Retype each line exactly. Skip images.

● Source excerpt

==============================

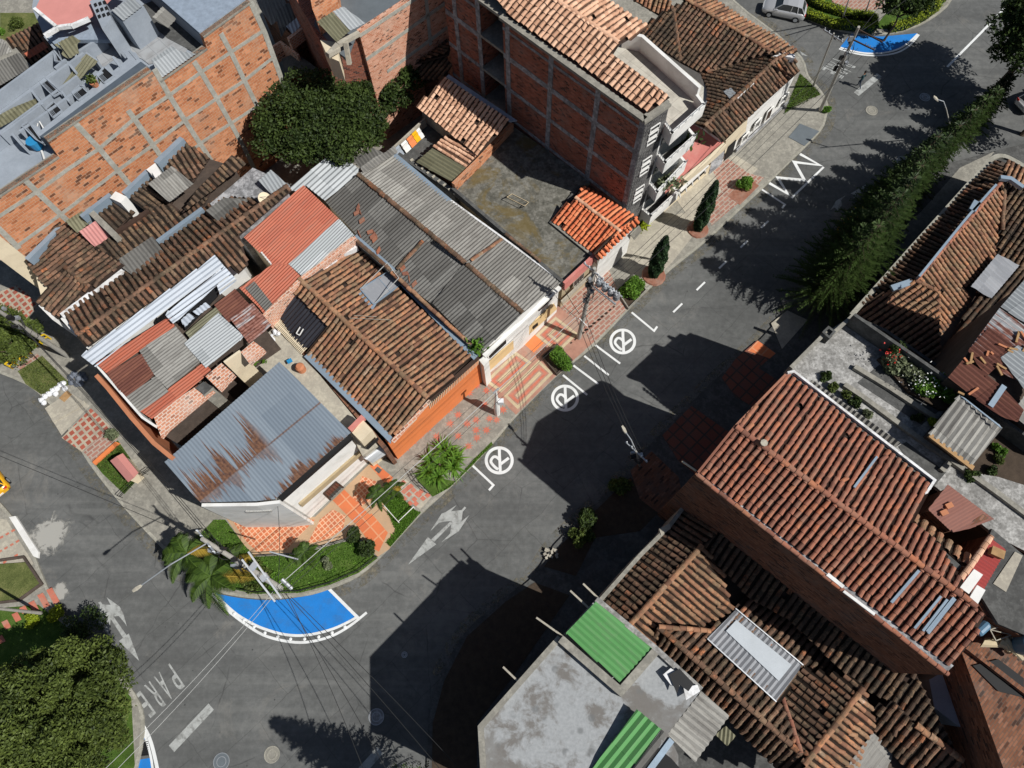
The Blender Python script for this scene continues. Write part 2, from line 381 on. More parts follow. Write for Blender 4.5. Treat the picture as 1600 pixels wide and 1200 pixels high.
M['soil'] = mat_plain('garden_soil', (.07, .05, .035), .95, .2, 3, bs=.5)
M['reddirt'] = mat_plain('red_gravel_bed', (.3, .13, .085), .95, .15, 5, (.35, .25, .2), .5, bs=.4)
# tile roofs
M['t_old'] = mat_tile('old_clay_tile', [(0, (.06, .04, .03)), (.25, (.12, .08, .055)), (.5, (.19, .12, .075)), (.7, (.22, .15, .09)), (.87, (.33, .15, .08)), (1, (.6, .2, .07))], lam=.85, lth=.45)
M['t_old2'] = mat_tile('weathered_brown_tile', [(0, (.07, .05, .035)), (.25, (.16, .095, .065)), (.5, (.25, .14, .09)), (.7, (.25, .17, .11)), (.84, (.38, .16, .09)), (1, (.62, .22, .09))], (.06, .05, .035), .8, lth=.46)
M['t_mid'] = mat_tile('brown_orange_tile', [(0, (.10, .06, .04)), (.18, (.22, .11, .07)), (.4, (.36, .18, .105)), (.56, (.36, .22, .13)), (.72, (.47, .22, .12)), (.86, (.54, .24, .12)), (.95, (.5, .33, .22)), (1, (.68, .5, .42))], (.13, .1, .065), .7, lth=.47)
M['t_red'] = mat_tile('red_brown_tile', [(0, (.15, .075, .055)), (.25, (.29, .125, .085)), (.5, (.37, .15, .095)), (.7, (.31, .16, .11)), (.86, (.43, .155, .085)), (.97, (.45, .2, .11)), (1, (.66, .4, .24))], (.15, .09, .07), .5, lth=.52)
M['t_new'] = mat_tile('peach_tile', [(0, (.45, .24, .15)), (.4, (.64, .38, .25)), (.8, (.74, .46, .31)), (1, (.8, .52, .36))], (.4, .2, .12), .35, (.08, .045, .03), lth=.6)
M['t_orange'] = mat_tile('bright_orange_tile', [(0, (.55, .13, .06)), (.5, (.68, .2, .09)), (1, (.75, .27, .13))], (.3, .1, .06), .4, (.05, .018, .012), lth=.56)
M['deck'] = mat_plain('roof_deck_clay', (.05, .032, .024), .95, .2, 3)
# sheet roofs
M['c_dark'] = mat_corr('dark_fibre_cement', [(0.1, (.075, .072, .066)), (.5, (.13, .125, .115)), (.9, (.2, .195, .18))], (.05, .045, .04), .6)
M['c_light'] = mat_corr('grey_fibre_cement', [(0.1, (.16, .155, .14)), (.5, (.25, .24, .22)), (.9, (.35, .34, .31))], (.11, .1, .09), .7, sth=.48)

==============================

● Expected answer
The Blender Python script for this scene continues. Write part 2, from line 381 on. More parts follow. Write for Blender 4.5. Treat the picture as 1600 pixels wide and 1200 pixels high.
M['soil'] = mat_plain('garden_soil', (.07, .05, .035), .95, .2, 3, bs=.5)
M['reddirt'] = mat_plain('red_gravel_bed', (.3, .13, .085), .95, .15, 5, (.35, .25, .2), .5, bs=.4)
# tile roofs
M['t_old'] = mat_tile('old_clay_tile', [(0, (.06, .04, .03)), (.25, (.12, .08, .055)), (.5, (.19, .12, .075)), (.7, (.22, .15, .09)), (.87, (.33, .15, .08)), (1, (.6, .2, .07))], lam=.85, lth=.45)
M['t_old2'] = mat_tile('weathered_brown_tile', [(0, (.07, .05, .035)), (.25, (.16, .095, .065)), (.5, (.25, .14, .09)), (.7, (.25, .17, .11)), (.84, (.38, .16, .09)), (1, (.62, .22, .09))], (.06, .05, .035), .8, lth=.46)
M['t_mid'] = mat_tile('brown_orange_tile', [(0, (.10, .06, .04)), (.18, (.22, .11, .07)), (.4, (.36, .18, .105)), (.56, (.36, .22, .13)), (.72, (.47, .22, .12)), (.86, (.54, .24, .12)), (.95, (.5, .33, .22)), (1, (.68, .5, .42))], (.13, .1, .065), .7, lth=.47)
M['t_red'] = mat_tile('red_brown_tile', [(0, (.15, .075, .055)), (.25, (.29, .125, .085)), (.5, (.37, .15, .095)), (.7, (.31, .16, .11)), (.86, (.43, .155, .085)), (.97, (.45, .2, .11)), (1, (.66, .4, .24))], (.15, .09, .07), .5, lth=.52)
M['t_new'] = mat_tile('peach_tile', [(0, (.45, .24, .15)), (.4, (.64, .38, .25)), (.8, (.74, .46, .31)), (1, (.8, .52, .36))], (.4, .2, .12), .35, (.08, .045, .03), lth=.6)
M['t_orange'] = mat_tile('bright_orange_tile', [(0, (.55, .13, .06)), (.5, (.68, .2, .09)), (1, (.75, .27, .13))], (.3, .1, .06), .4, (.05, .018, .012), lth=.56)
M['deck'] = mat_plain('roof_deck_clay', (.05, .032, .024), .95, .2, 3)
# sheet roofs
M['c_dark'] = mat_corr('dark_fibre_cement', [(0.1, (.075, .072, .066)), (.5, (.13, .125, .115)), (.9, (.2, .195, .18))], (.05, .045, .04), .6)
M['c_light'] = mat_corr('grey_fibre_cement', [(0.1, (.16, .155, .14)), (.5, (.25, .24, .22)), (.9, (.35, .34, .31))], (.11, .1, .09), .7, sth=.48)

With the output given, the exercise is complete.